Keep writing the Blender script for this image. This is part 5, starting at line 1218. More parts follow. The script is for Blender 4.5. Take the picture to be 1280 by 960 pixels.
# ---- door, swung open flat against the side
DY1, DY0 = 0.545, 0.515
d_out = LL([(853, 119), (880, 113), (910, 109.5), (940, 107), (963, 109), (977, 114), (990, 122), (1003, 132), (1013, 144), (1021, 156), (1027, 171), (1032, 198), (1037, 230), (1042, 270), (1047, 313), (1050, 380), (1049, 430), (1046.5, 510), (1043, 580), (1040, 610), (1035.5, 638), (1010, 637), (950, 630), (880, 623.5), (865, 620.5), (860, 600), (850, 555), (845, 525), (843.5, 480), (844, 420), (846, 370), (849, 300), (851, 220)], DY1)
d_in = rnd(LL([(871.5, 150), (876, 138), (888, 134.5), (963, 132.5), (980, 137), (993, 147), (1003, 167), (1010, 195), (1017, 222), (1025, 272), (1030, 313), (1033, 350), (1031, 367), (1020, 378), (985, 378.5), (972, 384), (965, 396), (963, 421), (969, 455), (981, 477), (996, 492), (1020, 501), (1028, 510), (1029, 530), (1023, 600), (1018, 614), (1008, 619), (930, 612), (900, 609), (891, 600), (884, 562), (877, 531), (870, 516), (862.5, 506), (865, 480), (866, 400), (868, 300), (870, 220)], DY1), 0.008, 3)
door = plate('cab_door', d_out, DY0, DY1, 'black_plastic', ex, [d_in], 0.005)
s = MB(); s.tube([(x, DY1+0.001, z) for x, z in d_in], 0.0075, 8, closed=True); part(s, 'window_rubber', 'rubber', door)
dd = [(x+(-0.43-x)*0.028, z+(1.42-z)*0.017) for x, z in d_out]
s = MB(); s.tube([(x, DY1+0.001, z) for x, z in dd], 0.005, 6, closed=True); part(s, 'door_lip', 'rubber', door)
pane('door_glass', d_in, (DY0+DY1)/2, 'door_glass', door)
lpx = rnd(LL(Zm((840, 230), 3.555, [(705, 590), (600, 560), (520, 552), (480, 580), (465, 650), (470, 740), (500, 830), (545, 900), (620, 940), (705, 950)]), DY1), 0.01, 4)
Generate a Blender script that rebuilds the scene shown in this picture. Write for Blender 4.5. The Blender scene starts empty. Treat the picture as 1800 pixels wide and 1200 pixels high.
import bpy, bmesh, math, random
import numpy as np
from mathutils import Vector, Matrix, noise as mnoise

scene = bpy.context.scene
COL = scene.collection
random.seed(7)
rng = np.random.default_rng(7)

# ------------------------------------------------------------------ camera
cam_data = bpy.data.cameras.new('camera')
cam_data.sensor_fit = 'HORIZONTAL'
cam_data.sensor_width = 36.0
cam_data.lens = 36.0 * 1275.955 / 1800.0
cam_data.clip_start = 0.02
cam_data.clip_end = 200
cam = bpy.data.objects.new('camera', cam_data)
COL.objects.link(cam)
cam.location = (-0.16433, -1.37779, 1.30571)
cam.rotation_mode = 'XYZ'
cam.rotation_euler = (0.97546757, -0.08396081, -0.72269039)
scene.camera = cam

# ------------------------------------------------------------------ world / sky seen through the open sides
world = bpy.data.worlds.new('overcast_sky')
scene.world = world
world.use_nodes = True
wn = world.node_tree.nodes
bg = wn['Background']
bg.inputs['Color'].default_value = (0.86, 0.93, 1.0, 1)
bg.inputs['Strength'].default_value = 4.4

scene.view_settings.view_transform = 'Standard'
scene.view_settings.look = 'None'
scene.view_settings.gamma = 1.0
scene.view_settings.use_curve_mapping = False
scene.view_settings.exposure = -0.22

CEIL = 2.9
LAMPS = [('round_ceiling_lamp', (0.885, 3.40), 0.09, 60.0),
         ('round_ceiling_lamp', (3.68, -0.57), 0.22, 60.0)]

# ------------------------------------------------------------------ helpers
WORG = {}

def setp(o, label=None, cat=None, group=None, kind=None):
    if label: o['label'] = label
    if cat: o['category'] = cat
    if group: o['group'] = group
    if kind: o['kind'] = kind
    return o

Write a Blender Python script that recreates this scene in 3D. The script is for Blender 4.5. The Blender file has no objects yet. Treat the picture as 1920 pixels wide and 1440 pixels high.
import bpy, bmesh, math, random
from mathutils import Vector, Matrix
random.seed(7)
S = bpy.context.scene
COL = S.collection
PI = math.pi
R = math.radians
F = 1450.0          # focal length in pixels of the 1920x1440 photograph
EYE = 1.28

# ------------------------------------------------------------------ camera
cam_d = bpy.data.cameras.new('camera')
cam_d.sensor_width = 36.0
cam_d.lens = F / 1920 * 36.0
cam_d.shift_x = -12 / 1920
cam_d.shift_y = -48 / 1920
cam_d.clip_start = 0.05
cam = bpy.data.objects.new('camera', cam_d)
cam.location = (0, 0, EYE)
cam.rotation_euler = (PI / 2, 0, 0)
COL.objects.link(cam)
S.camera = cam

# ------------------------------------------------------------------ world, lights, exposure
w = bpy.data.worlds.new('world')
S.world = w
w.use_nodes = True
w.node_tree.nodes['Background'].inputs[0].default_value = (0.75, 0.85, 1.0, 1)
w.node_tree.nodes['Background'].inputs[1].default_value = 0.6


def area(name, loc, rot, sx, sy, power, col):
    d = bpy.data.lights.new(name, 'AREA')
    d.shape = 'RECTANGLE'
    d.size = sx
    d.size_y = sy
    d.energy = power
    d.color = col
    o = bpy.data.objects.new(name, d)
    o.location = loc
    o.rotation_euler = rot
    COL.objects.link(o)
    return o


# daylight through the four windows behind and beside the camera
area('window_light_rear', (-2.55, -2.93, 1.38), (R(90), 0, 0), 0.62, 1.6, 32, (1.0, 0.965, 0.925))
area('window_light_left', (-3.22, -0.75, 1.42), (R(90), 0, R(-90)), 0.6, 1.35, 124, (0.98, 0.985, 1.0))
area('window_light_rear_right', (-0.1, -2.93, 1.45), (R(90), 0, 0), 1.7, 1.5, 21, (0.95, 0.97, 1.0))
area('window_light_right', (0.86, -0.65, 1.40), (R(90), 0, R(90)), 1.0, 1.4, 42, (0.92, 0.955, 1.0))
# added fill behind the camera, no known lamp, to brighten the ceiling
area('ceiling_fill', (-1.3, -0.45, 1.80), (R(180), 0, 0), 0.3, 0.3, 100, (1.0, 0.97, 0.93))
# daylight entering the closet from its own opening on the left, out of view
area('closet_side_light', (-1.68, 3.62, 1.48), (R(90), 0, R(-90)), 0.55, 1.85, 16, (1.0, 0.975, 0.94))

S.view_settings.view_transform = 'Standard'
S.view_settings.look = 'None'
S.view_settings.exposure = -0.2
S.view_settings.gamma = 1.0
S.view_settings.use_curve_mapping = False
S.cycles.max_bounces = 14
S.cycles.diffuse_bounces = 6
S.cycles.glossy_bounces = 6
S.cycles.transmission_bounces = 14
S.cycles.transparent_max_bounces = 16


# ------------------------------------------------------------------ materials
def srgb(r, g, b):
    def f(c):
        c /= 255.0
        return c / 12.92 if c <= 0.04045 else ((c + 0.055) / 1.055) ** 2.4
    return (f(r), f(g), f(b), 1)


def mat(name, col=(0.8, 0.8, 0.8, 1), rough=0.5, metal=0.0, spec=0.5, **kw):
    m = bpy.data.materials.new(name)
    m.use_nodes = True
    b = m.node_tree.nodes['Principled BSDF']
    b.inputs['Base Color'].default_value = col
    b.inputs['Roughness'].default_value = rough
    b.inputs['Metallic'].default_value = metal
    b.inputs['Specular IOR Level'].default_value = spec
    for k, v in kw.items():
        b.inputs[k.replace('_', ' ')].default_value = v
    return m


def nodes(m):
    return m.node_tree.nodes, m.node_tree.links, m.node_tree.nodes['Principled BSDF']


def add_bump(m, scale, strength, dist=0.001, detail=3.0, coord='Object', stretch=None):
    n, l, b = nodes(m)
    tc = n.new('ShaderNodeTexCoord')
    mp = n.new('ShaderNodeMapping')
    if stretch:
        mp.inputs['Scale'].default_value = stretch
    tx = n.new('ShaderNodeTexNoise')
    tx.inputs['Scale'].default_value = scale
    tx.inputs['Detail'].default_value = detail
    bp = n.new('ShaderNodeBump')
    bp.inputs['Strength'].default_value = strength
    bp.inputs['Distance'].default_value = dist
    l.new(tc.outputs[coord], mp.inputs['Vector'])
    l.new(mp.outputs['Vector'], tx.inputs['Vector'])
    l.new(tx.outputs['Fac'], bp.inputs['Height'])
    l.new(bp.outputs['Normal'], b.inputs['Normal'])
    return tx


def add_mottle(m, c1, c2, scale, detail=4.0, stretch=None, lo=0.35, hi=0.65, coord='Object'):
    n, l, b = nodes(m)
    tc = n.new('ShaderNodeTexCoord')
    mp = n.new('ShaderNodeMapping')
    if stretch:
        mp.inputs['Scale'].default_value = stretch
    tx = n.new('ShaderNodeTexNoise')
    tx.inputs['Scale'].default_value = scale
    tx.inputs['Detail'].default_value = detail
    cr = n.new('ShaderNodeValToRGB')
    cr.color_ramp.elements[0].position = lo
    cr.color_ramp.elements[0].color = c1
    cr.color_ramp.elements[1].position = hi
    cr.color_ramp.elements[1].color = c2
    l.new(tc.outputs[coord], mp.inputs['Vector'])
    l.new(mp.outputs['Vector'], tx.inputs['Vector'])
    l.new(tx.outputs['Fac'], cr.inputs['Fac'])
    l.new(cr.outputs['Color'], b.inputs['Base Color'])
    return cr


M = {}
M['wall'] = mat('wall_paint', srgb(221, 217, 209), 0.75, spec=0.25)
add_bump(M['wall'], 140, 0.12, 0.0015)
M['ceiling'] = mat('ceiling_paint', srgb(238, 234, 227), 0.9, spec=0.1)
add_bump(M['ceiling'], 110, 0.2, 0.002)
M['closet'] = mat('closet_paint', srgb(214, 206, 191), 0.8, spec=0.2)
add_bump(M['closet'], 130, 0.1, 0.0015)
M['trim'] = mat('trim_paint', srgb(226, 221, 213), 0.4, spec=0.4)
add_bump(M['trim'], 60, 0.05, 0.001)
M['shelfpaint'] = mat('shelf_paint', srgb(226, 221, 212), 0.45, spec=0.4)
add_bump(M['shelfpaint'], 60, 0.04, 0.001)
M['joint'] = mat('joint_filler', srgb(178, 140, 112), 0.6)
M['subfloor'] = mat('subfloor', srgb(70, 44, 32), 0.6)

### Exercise
Everything from the line with "Write a Blender" through the line with "S.camera = cam" is to be output exactly; leave out all other lines.

### Expected answer
Write a Blender Python script that recreates this scene in 3D. The script is for Blender 4.5. The Blender file has no objects yet. Treat the picture as 1920 pixels wide and 1440 pixels high.
import bpy, bmesh, math, random
from mathutils import Vector, Matrix
random.seed(7)
S = bpy.context.scene
COL = S.collection
PI = math.pi
R = math.radians
F = 1450.0          # focal length in pixels of the 1920x1440 photograph
EYE = 1.28

# ------------------------------------------------------------------ camera
cam_d = bpy.data.cameras.new('camera')
cam_d.sensor_width = 36.0
cam_d.lens = F / 1920 * 36.0
cam_d.shift_x = -12 / 1920
cam_d.shift_y = -48 / 1920
cam_d.clip_start = 0.05
cam = bpy.data.objects.new('camera', cam_d)
cam.location = (0, 0, EYE)
cam.rotation_euler = (PI / 2, 0, 0)
COL.objects.link(cam)
S.camera = cam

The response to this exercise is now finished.